The few real estate agents I dealt with, at first, had never even seen the properties they were trying to sell. Only a handful of people knew where the plots were or roughly how to get to them. And even those people were hard to locate. So, for weeks and weeks, I set out after work to find remote property. Under the midnight sun I explored the country “up the tracks.” The wedge of wilderness between the Susitna River and Clear Creek. Where the road ends in Talkeetna and the railroad continues—up toward Cantwell, Denali, eventually Fairbanks—hundreds of miles away.
But just five miles north of town, beside the tracks, an abandoned gravel pit sits overgrown and choked with fireweed and alders. From there the path forks into three different trails heading east. Away from the tracks. Away from civilization. And deeper into the wilderness. Back into Devil’s Club, Fiddlehead, Birch, and Spruce. An old growth forest that’s never felt the bite of axe or saw.
Back into another era. Back in time.
Some locals call this country “Chase,” after the small railroad town once built along the tracks up here. Now “Chase” is a more general term. Slang, really. Describing a vast slab of Alaska hundreds of square miles in dimension. Other locals refer to this area as “up the tracks,” which characterizes a state of mind as much as anything else.
Those nights after work I used a combination of hiking, mountain biking, four wheeling, even canoeing to find land in Chase. All I found were dead ends at first. Overgrown trails that faded into thicket. Game trails not recommended for human travel. Fresh grizzly tracks and scat. I found dozens of twelve hundred pound bull moose at close range.
Sometimes I lost a little hope along the way.
But I finally found Back Lake. Front Lake. Even Snowflake Lake. Wiggle Creek. Tanner Mountain. A nameless bog that would become an important landmark. I figured out where the Freeman Trail split off from the Clear Creek Trail and where another unmarked path split from there and led back to the Talkeetna River.

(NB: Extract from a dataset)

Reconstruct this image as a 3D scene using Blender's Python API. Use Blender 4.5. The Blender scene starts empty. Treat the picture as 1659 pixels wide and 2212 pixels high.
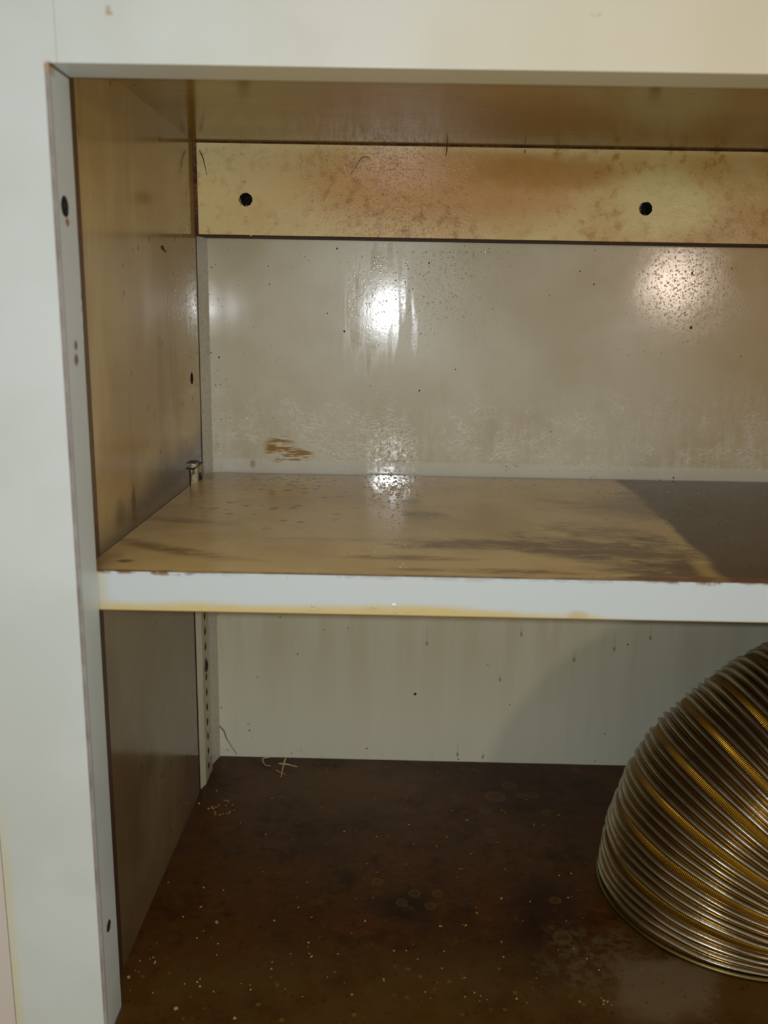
import bpy, bmesh, math, random
from mathutils import Vector, Matrix, Quaternion

# ---------------------------------------------------------------- camera
scene = bpy.context.scene
W, H = 1659, 2212
F_PX = 1884.1
CAM = Vector((0.13469, -0.36019, 0.11721))
YAW, PITCH, ROLL = -0.0097, -0.22305, 0.01869
fwd = Vector((math.sin(YAW)*math.cos(PITCH), math.cos(YAW)*math.cos(PITCH), math.sin(PITCH)))
rgt0 = Vector((math.cos(YAW), -math.sin(YAW), 0)); up0 = rgt0.cross(fwd)
rgt = math.cos(ROLL)*rgt0 + math.sin(ROLL)*up0
upv = -math.sin(ROLL)*rgt0 + math.cos(ROLL)*up0
cd = bpy.data.cameras.new('camera')
cd.sensor_fit = 'HORIZONTAL'; cd.sensor_width = 7.3; cd.lens = 7.3*F_PX/W
cd.clip_start = 0.01; cd.clip_end = 50
cd.dof.use_dof = True; cd.dof.focus_distance = 0.54; cd.dof.aperture_fstop = 2.6
cam = bpy.data.objects.new('camera', cd); scene.collection.objects.link(cam)
M = Matrix((rgt, upv, -fwd)).transposed().to_4x4(); M.translation = CAM
cam.matrix_world = M
scene.camera = cam

# ---------------------------------------------------------------- world, lamps, exposure
wd = bpy.data.worlds.new('world'); scene.world = wd; wd.use_nodes = True
wd.node_tree.nodes['Background'].inputs[0].default_value = (1.0, 0.89, 0.70, 1)
wd.node_tree.nodes['Background'].inputs[1].default_value = 0.34

def lamp(name, loc, energy, col, rad):
    l = bpy.data.lights.new(name, 'POINT'); l.energy = energy; l.color = col; l.shadow_soft_size = rad
    o = bpy.data.objects.new(name, l); scene.collection.objects.link(o); o.location = loc
    return o
lamp('phone_flash', CAM + Vector((-0.007, -0.002, 0.004)), 3.0, (0.92, 0.98, 1.03), 0.0035)
lamp('room_lamp', (0.82, -1.33, 0.21), 6.5, (1.0, 0.80, 0.68), 0.055)

scene.view_settings.view_transform = 'Standard'
scene.view_settings.look = 'None'
scene.view_settings.exposure = 0.0
scene.view_settings.gamma = 1.0
scene.view_settings.use_curve_mapping = False
scene.cycles.max_bounces = 8
scene.cycles.sample_clamp_indirect = 40

# ---------------------------------------------------------------- measured places
ZT, TF = 0.20838, 0.0214          # underside of top rail, thickness of the face frame
XP, XB, D = -0.0075, -0.0044, 0.28264   # left side panel at the front / at the back; back panel
ZF, ZP, ZC, TC = -0.23376, 0.22828, 0.16739, 0.018
YS, YB, SL, ST = 0.0224, 0.2787, 0.00244, 0.019
XR = 0.70                          # right side panel
ZTOP, ZBOT = 0.36, -0.275

def ray(px, py):
    return (fwd + rgt*((px - W/2)/F_PX) - upv*((py - H/2)/F_PX))
def on_y(px, py, y):
    v = ray(px, py); return CAM + v*((y - CAM.y)/v.y)
def on_z(px, py, z):
    v = ray(px, py); return CAM + v*((z - CAM.z)/v.z)
def on_x(px, py, x):
    v = ray(px, py); return CAM + v*((x - CAM.x)/v.x)
def on_shelf(px, py):
    p = on_z(px, py, 0.0); return on_z(px, py, SL*p.x)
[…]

I got lost sometimes. This part of Alaska is lush. Thick canopy from the ground level all the way to the tops of the tallest Cottonwoods.
But I never felt lost.
I felt at home. Close, at all times, to that center I was looking for. So close I could sense its edges. Circling it as I had my entire life from greater distances. But close now. I could almost pinpoint it. Possibly here. Or maybe just over there.
Definitely close.
The real estate office back in town was a dead end for me. They wanted too much. Their fees way too high. And a friend recommended I attend one of the quarterly Chase community meetings. It was at the gravel pit one Wednesday evening and I showed up not knowing anyone. I’d arrived early after riding in on a borrowed four wheeler. But soon, one by one, the residents of Chase showed up. Crashing through alder thickets on their ATV’s. Armed to the teeth for bears. Maybe people, too. The weapons of choice “up the tracks,” as with all of Bush Alaska, are shotguns slung across the back and high caliber pistols strapped to the chest. A 12 gauge and a .44 or 357. Or, better yet, the legendary Colt .45 “hand cannon.”
After everyone had shown up—all twelve of them—I introduced myself to the group and said I was looking for land. To my surprise, they were nicer than their reputations suggested. Back in town these hermits were known as standoffish at best, trigger-happy at worst. Some of the signs I’d seen marking their properties implied the latter. But their bark was worse than their bite. They just wanted solitude. Like me. That’s why they lived up here. And they had to put up a tough front to keep Chase from becoming the next popular recreation area for out-of-town ATV and snowmachine enthusiasts. Or weekend warriors from Anchorage and Wasilla.
After the meeting many of them came up to talk to me and some gave me the inside scoop on unlisted land for sale. The good stuff that none of the realtors back on the grid knew anything about.
I ended up buying from Bill Bentley, a retired pipe fitter from Anchorage who’d decided he was too old for the Bush. And had missed the window of youthfulness for building on his remote property. So I bought his five acres on a gentle, north-facing slope of birch, spruce, and underbrush. Beside a nameless creek that drained a nearby bog. The property was one big blueberry patch. But there were cranberries, too. And Fiddlehead Ferns. The first time I saw it I had the intense feeling I’d been there before. Or somehow knew that particular hillside. As if I’d woken to a dream and walked into the thick woods and dappled sunlight of my own imagination.
Five acres. But it might as well be hundreds. For miles in all directions I'd have virtually no neighbors. The whole area essentially mine to hunt and fish. And wander through. And plenty of building material growing right out of the ground.
Spruce and mud. The kind of simplicity I needed.
Over the next few weeks I started exploring the area around my property. A few miles down the trail and past my land I found an abandoned trapper’s cabin to use as a model for my first structure. Dirt floor, sod roof sprouting saplings and wildflowers, a wood stove, and a cot. No windows to steal heat. Next summer I’d build a bigger, more elaborate place but, for now, it was a race against time. A race against winter: late August and already Fall up here—a hint of snow in morning breezes.
A race against age.
Already this summer I’d sprained an ankle. An old running injury that could flare up again at any time and snuff out this life-long dream of mine.
But I can’t think that way now. This is a beginning, not an ending. A year of writing. A year of survival. A return to the center. Simple has to start here. Beside this creek. In this birch forest. On a remote north-facing hillside. Notching spruce logs together for my own shelter. No glue, paint, nails, or metal. It starts here. “Up the tracks,” and beyond. Before winter sets in. Before my body, or anything else, can fail me. Simple. That’s all I want.
And there’s nothing simpler than spruce and mud.